> _WRITTEN TASK_
Give only a count of the lines that include the string "scene".

> _GIVEN MATERIAL_
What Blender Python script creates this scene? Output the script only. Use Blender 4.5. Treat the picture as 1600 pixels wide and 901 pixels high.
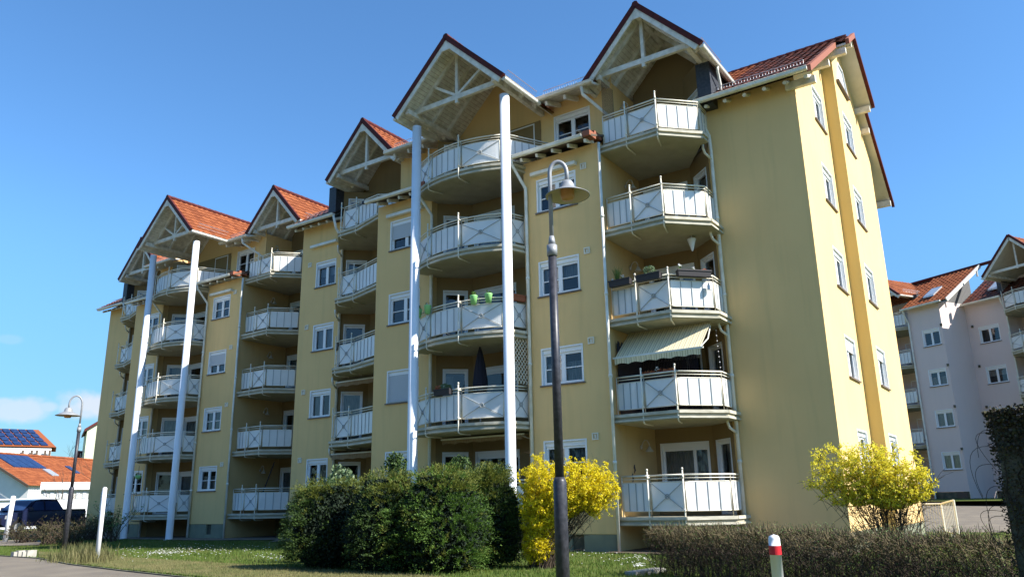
import bpy, math, random
import numpy as np
from mathutils import Vector, Matrix
R = math.radians
for o in list(bpy.data.objects): bpy.data.objects.remove(o)
sc = bpy.context.scene
# ------------------------------------------------------------ camera
F_PX, PITCH, ROLL, YAW, EYE = 1220.05, .267147, -.0186959, -.598118, 1.34
cyw, syw = math.cos(YAW), math.sin(YAW)
fw = Vector((syw*math.cos(PITCH), cyw*math.cos(PITCH), math.sin(PITCH)))
rt = Vector((cyw, -syw, 0)); up = rt.cross(fw)
r2 = rt*math.cos(ROLL)+up*math.sin(ROLL); u2 = up*math.cos(ROLL)-rt*math.sin(ROLL)
cd = bpy.data.cameras.new('camera'); cam = bpy.data.objects.new('camera', cd); sc.collection.objects.link(cam)
M = Matrix.Identity(4)
for i in range(3): M[i][0] = r2[i]; M[i][1] = u2[i]; M[i][2] = -fw[i]
M[0][3], M[1][3], M[2][3] = 0, 0, EYE
cam.matrix_world = M
cd.sensor_width = 36; cd.lens = F_PX/1600*36; cd.clip_end = 3000; cd.clip_start = .1
sc.camera = cam
def pix(x, y, D):
    d = (x-800)/F_PX*r2-(y-450.5)/F_PX*u2+fw; k = D/math.hypot(d.x, d.y)
    return Vector((d.x*k, d.y*k, d.z*k+EYE))
def pixz(x, y, z=0):
    d = (x-800)/F_PX*r2-(y-450.5)/F_PX*u2+fw; k = (z-EYE)/d.z
    return Vector((d.x*k, d.y*k, z))
# ------------------------------------------------------------ sky and sun
SUN_AZ, SUN_EL = R(9.0), R(41)
sun_dir = Vector((math.cos(SUN_EL)*math.cos(SUN_AZ), math.cos(SUN_EL)*math.sin(SUN_AZ), math.sin(SUN_EL)))
w = bpy.data.worlds.new('World'); sc.world = w; w.use_nodes = True
nt = w.node_tree; nt.nodes.clear()
def N(t, typ, **k):
    n = t.nodes.new(typ)
    for a, b in k.items(): setattr(n, a, b)
    return n
sky = N(nt, 'ShaderNodeTexSky'); sky.sky_type = 'NISHITA'; sky.sun_disc = False
sky.sun_elevation = SUN_EL; sky.sun_rotation = math.pi/2-SUN_AZ; sky.air_density = 1.0; sky.dust_density = .25; sky.ozone_density = 3.0
bg = N(nt, 'ShaderNodeBackground'); bg.inputs[1].default_value = .11
wo = N(nt, 'ShaderNodeOutputWorld')
tc = N(nt, 'ShaderNodeTexCoord'); L = nt.links.new
tint = N(nt, 'ShaderNodeMixRGB', blend_type='MULTIPLY'); tint.inputs[0].default_value = 1; tint.inputs[2].default_value = (.58, .88, 1.07, 1); L(sky.outputs[0], tint.inputs[1])
nz = N(nt, 'ShaderNodeTexNoise'); nz.inputs['Scale'].default_value = 16; nz.inputs['Detail'].default_value = 9; nz.inputs['Roughness'].default_value = .6; L(tc.outputs['Generated'], nz.inputs[0])
def M2(op, x, y):
    n = N(nt, 'ShaderNodeMath', operation=op)
    for i, q in enumerate((x, y)):
        if isinstance(q, (int, float)): n.inputs[i].default_value = q
        else: L(q, n.inputs[i])
    return n.outputs[0]
cov = None
for (cx_, cy_, rad, k_) in ((160, 632, .050, .75), (130, 640, .034, .6), (215, 612, .04, .6), (36, 640, .040, .55), (8, 634, .028, .5), (70, 636, .02, .45), (14, 530, .014, .12), (-120, 600, .07, .6), (-300, 560, .09, .6)):
    d_ = (pix(cx_, cy_, 1)-Vector((0, 0, EYE))).normalized(); sub = N(nt, 'ShaderNodeVectorMath', operation='SUBTRACT'); sub.inputs[1].default_value = d_; L(tc.outputs['Generated'], sub.inputs[0])
    scl = N(nt, 'ShaderNodeVectorMath', operation='MULTIPLY'); scl.inputs[1].default_value = (1, 1, 2.3); L(sub.outputs[0], scl.inputs[0])
    ln = N(nt, 'ShaderNodeVectorMath', operation='LENGTH'); L(scl.outputs[0], ln.inputs[0])
    q = M2('ADD', ln.outputs['Value'], M2('MULTIPLY', M2('SUBTRACT', nz.outputs[0], .5), rad*1.5)); mr = N(nt, 'ShaderNodeMapRange', interpolation_type='SMOOTHSTEP'); mr.inputs[1].default_value = rad; mr.inputs[2].default_value = rad*.45; mr.inputs[3].default_value = 0; mr.inputs[4].default_value = k_; L(q, mr.inputs[0])
    cov = mr.outputs[0] if cov is None else M2('MAXIMUM', cov, mr.outputs[0])
mix = N(nt, 'ShaderNodeMixRGB'); mix.inputs[2].default_value = (3.9, 3.9, 4.1, 1)
sep = N(nt, 'ShaderNodeSeparateXYZ'); L(tc.outputs['Generated'], sep.inputs[0])
mh = N(nt, 'ShaderNodeMapRange', interpolation_type='SMOOTHSTEP'); mh.inputs[1].default_value = 0; mh.inputs[2].default_value = .34; mh.inputs[3].default_value = .48; mh.inputs[4].default_value = 1; L(sep.outputs[2], mh.inputs[0])
dim = N(nt, 'ShaderNodeVectorMath', operation='SCALE'); L(tint.outputs[0], dim.inputs[0]); L(mh.outputs[0], dim.inputs['Scale'])
L(cov, mix.inputs[0]); L(dim.outputs[0], mix.inputs[1]); L(mix.outputs[0], bg.inputs[0]); L(bg.outputs[0], wo.inputs[0])
sd = bpy.data.lights.new('sun', 'SUN'); sd.energy = 5.0; sd.angle = R(.53); sd.color = (1, .955, .885)
so = bpy.data.objects.new('sun', sd); sc.collection.objects.link(so); so.location = (20, 0, 40)
so.rotation_euler = (-sun_dir).to_track_quat('-Z', 'Y').to_euler()
sc.view_settings.view_transform = 'Standard'; sc.view_settings.look = 'None'; sc.view_settings.exposure = 1.06; sc.view_settings.gamma = 1
# ------------------------------------------------------------ materials
MATS = {}
def mat(name, col, rough=.7, col2=None, scale=4, bump=0, bscale=60, metal=0, spec=.4, island=False, trans=0, stretch=(1, 1, 1), detail=5, lo=.35, hi=.65):
    m = bpy.data.materials.new(name); m.use_nodes = True; t = m.node_tree; b = t.nodes['Principled BSDF']
    b.inputs['Roughness'].default_value = rough; b.inputs['Metallic'].default_value = metal; b.inputs['Specular IOR Level'].default_value = spec
    b.inputs['Base Color'].default_value = (*col, 1); l = t.links.new
    tc = N(t, 'ShaderNodeTexCoord')
    if col2 is not None:
        mx = N(t, 'ShaderNodeMixRGB'); mx.inputs[1].default_value = (*col, 1); mx.inputs[2].default_value = (*col2, 1)
        if island:
            g = N(t, 'ShaderNodeNewGeometry'); l(g.outputs['Random Per Island'], mx.inputs[0])
        else:
            mpn = N(t, 'ShaderNodeMapping'); mpn.inputs['Scale'].default_value = stretch
            n = N(t, 'ShaderNodeTexNoise'); n.inputs['Scale'].default_value = scale; n.inputs['Detail'].default_value = detail
            r = N(t, 'ShaderNodeMapRange'); r.inputs[1].default_value = lo; r.inputs[2].default_value = hi
            l(tc.outputs['Object'], mpn.inputs[0]); l(mpn.outputs[0], n.inputs[0]); l(n.outputs[0], r.inputs[0]); l(r.outputs[0], mx.inputs[0])
        l(mx.outputs[0], b.inputs['Base Color'])
    if bump:
        n2 = N(t, 'ShaderNodeTexNoise'); n2.inputs['Scale'].default_value = bscale; n2.inputs['Detail'].default_value = 4
        bp = N(t, 'ShaderNodeBump'); bp.inputs['Strength'].default_value = bump; bp.inputs['Distance'].default_value = .02
        l(tc.outputs['Object'], n2.inputs[0]); l(n2.outputs[0], bp.inputs['Height']); l(bp.outputs[0], b.inputs['Normal'])
    if trans:
        o = t.nodes['Material Output']; tr = N(t, 'ShaderNodeBsdfTranslucent'); ms = N(t, 'ShaderNodeMixShader'); ms.inputs[0].default_value = trans
        src = b.inputs['Base Color'].links[0].from_socket if b.inputs['Base Color'].links else None
        if src: l(src, tr.inputs[0])
        else: tr.inputs[0].default_value = (*col, 1)
        l(b.outputs[0], ms.inputs[1]); l(tr.outputs[0], ms.inputs[2]); l(ms.outputs[0], o.inputs[0])
    MATS[name] = m; return m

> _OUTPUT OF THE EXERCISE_
2